Barack Obama’s Super-Secret MIT Speech Leaked
The former president was at the MIT Sloan Sports Analytics Conference, where his remarks were for some reason top secret.
A recording of a speech Barack Obama gave at an MIT conference last week, which was for whatever reason shrouded in secrecy, has been leaked. And oh boy, it is… not a doozy.
The former president said very little that might cause controversy on Friday, when he addressed 3,500 gathered at the MIT Sloan Sports Analytics Conference held at the Boston Convention and Exhibition Center. So why is everyone talking about the fact that audio of the talk has been published on the website for the libertarian magazine Reason? That would be because audience members and the press were given some unusual instructions before the event: Audio and video recording was prohibited, they were told, and any reporters in attendance were forbidden, under any circumstances, from publishing anything the ex-world leader said. Those who didn’t play ball would “be subject to removal from the conference and denied tickets to future SSAC conferences,” according to a notice sent to attendees.
The backlash to those rules was immediate. “The first rule of seeing Barack Obama in Boston,” read a headline Boston Globe, “is don’t talk about seeing Barack Obama in Boston.”
That @MIT is hosting a talk by Obama that prohibits photography, video streaming, and social media-posting during the event — and reporting of it after! — is absurd. Not the business a university should be in. https://t.co/uurIokoYdP
— Jay Rosen (@jayrosen_nyu) February 23, 2018
It seems kind of inevitable that word would end up getting out. People don’t like being told to keep quiet about what powerful people say in quasi-public forums, especially ex-presidents. But what makes it all the more frustrating is that, while interesting, the speech wasn’t controversial, and it’s hard to imagine why the former Commander-in-Chief’s perspective on issues should be privileged information.

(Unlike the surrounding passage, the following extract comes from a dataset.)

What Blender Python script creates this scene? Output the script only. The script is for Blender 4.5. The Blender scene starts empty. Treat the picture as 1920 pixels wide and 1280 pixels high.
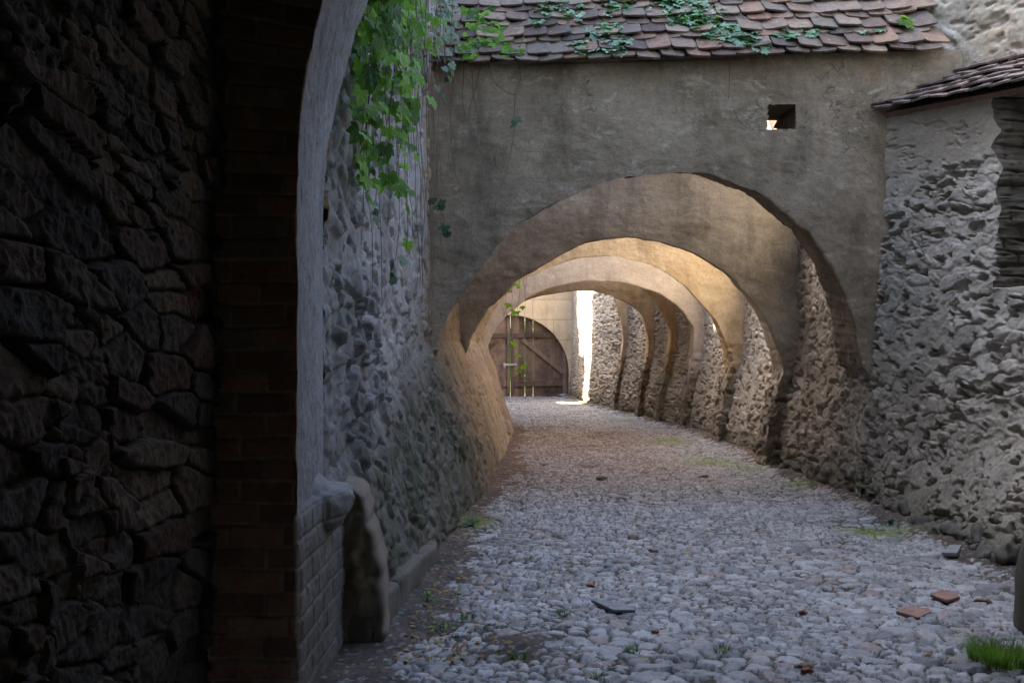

He opined on how social media is a double-edged sword (“ISIS can use that tool. Neo-Nazis can use that tool,” he said), and online polarization leaves people living in “entirely different realities” without a common set of facts, which raises questions about how Facebook and Twitter ought to be run—questions Facebook CEO Mark Zuckerberg has been grappling with recently. He made fun of Oklahoma’s Jim Inhofe for infamously holding up a snowball on the Senate floor in an effort to discredit climate science. He called for an NBA junior league, an alternative to the current system of athletes playing for no pay in the NCAA. He said addressed inequality in pay based on gender, saying managers “should be smacked across the head if you think women should be paid less,” and appeared to contrast his administration to that of Trump, by saying his team was without “a scandal that embarrassed us” even though “that seems like a low bar.” There were jokes about visiting his daughter, who’s a student at Harvard, about how the Super Bowl is a great unifier because everyone watches it, and about how he played basketball with an unidentified singer, who ended up being not that great at it.
And that was it!
It was interesting, sure, and there were a few more tidbits to be gleaned from the speech. But nothing that would merit keeping it under wraps.